Madame la secrétaire d’État, madame la présidente, chers collègues, nous examinons aujourd’hui le projet de loi autorisant l’approbation de l’accord du 2 avril 2013 entre le gouvernement de la République française et le gouvernement de la Principauté d’Andorre en vue d’éviter les doubles impositions et de prévenir l’évasion et la fraude fiscales en matière d’impôts sur le revenu.
En effet, ce n’est qu’en 2013 que la Principauté d’Andorre a décidé de mettre en place un système fiscal moderne, avec un impôt sur le revenu. La mise en place d’une convention fiscale est donc parfaitement justifiée aujourd’hui. L’objet d’une telle convention est en effet de définir la résidence fiscale, de fixer les règles permettant de déterminer le lieu d’imposition des revenus perçus dans un État par une personne ou par une entreprise résidant dans un autre État, mais également d’établir des règles permettant d’éliminer toute double imposition.
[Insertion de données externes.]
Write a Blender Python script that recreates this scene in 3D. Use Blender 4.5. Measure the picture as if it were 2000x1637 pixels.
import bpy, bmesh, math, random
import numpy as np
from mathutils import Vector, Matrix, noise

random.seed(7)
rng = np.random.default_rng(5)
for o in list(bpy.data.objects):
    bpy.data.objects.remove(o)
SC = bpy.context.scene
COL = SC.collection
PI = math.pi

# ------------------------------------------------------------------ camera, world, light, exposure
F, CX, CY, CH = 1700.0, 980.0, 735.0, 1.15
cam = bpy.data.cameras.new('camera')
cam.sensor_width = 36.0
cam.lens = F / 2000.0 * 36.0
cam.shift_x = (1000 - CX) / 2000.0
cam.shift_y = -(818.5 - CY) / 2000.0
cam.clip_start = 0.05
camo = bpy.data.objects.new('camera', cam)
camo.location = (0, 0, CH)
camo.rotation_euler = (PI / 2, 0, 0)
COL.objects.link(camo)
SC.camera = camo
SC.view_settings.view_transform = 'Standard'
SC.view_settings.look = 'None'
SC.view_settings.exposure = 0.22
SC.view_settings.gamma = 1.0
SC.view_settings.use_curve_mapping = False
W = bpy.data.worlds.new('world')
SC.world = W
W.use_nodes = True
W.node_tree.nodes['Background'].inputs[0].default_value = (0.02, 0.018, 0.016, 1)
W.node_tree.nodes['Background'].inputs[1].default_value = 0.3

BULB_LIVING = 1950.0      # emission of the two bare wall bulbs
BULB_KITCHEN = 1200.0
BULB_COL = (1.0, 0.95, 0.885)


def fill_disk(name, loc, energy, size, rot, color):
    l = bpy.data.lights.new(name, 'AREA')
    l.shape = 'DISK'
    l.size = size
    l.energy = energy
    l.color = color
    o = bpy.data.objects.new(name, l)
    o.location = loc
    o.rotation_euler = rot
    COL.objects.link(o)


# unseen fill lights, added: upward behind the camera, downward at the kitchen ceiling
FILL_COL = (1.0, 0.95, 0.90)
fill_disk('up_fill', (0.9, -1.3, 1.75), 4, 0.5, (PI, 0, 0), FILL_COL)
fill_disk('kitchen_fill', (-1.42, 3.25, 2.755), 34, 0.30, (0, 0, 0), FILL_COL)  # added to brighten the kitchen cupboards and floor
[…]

Aussi ce texte a-t-il pour vocation de simplifier nos relations fiscales avec la Principauté d’Andorre. Force est de constater que sur l’essentiel, la présente convention est plutôt traditionnelle, et qu’elle est conforme au modèle de l’OCDE. La clause d’élimination des doubles impositions contient les mêmes dispositions que celles qui figurent dans la plupart des autres conventions fiscales signées par la France.
Cependant, le diable se cache souvent dans les détails, et comme l’a observé Claudine Schmid, une lecture plus précise de cette convention permet de constater qu’une clause inopportune s’est glissée en catimini au d du 1. de l’article 25. Celle-ci a bien sûr retenu toute l’attention des parlementaires de l’UMP.
Quel est le problème posé par cette clause ? Cette dernière spécifie que la France peut imposer les personnes physiques de nationalité française résidentes d’Andorre comme si la convention n’existait pas. Ayant siégé vingt ans à la commission des lois, j’avoue trouver cette disposition quelque peu originale : en clair, nous sommes en train de voter un texte dont on pourra faire comme s’il n’existait pas ! C’est une première…
Bref, cette disposition permettant à la France de taxer ses nationaux résidents d’Andorre sans tenir compte des dispositions de la convention, on comprend que notre gouvernement se réserve le droit de lier l’impôt à la nationalité. En outre, elle ouvre la voie à une éventuelle évolution de la fiscalité française, puisque cette clause pourrait être proposée à l’ensemble des partenaires avec lesquels la France négocie des conventions fiscales.
Cet embryon d’impôt sur la nationalité se moque donc des principes sur lesquels notre système fiscal est fondé. Évidemment, je suis pour ma part formellement opposé, tant sur le fond que sur la forme, à la création d’un impôt sur la nationalité. Au-delà du fait que ce principe ne fait pas partie de nos traditions, l’impôt ne peut et ne doit pas être la contrepartie de la nationalité. Je suis formellement convaincu que l’impôt doit reposer sur la règle historique du « consommateur payeur » : on contribue pour les services dont on bénéficie. Il m’apparaît logique que les étrangers qui résident en France s’acquittent de l’impôt sur notre territoire, et que les Français établis hors de France soient imposés dans le pays où ils profitent des services publics là où il y en a.
Permettez-moi donc de m’inquiéter fortement qu’au détour d’une obscure stipulation conventionnelle, l’on introduise pareille brèche dans les principes fondateurs de notre système fiscal.
Certes, cette forme de taxation ne sera applicable que lorsqu’une disposition de droit interne permettra d’imposer les personnes sur le fondement de la nationalité. Certes, l’article 4 de notre code général des impôts fixe les critères de l’imposition en France des personnes physiques sans faire référence à la nationalité française. Certes, le principe de nationalité est dérogatoire par rapport à toutes les conventions fiscales signées par la France, et il l’est également par rapport au modèle de l’OCDE, qui est fondé sur le principe de résidence. Certes enfin, le Gouvernement se montre rassurant, et vous avez voulu l’être à cette tribune, madame la secrétaire d’État, en indiquant que l’introduction en droit interne d’un critère de nationalité n’était en aucun cas à l’ordre du jour et qu’aucun projet de ce type n’existait.
Au regard de ces éléments, il est cependant légitime de s’interroger sur les raisons de l’existence et du maintien d’une telle clause.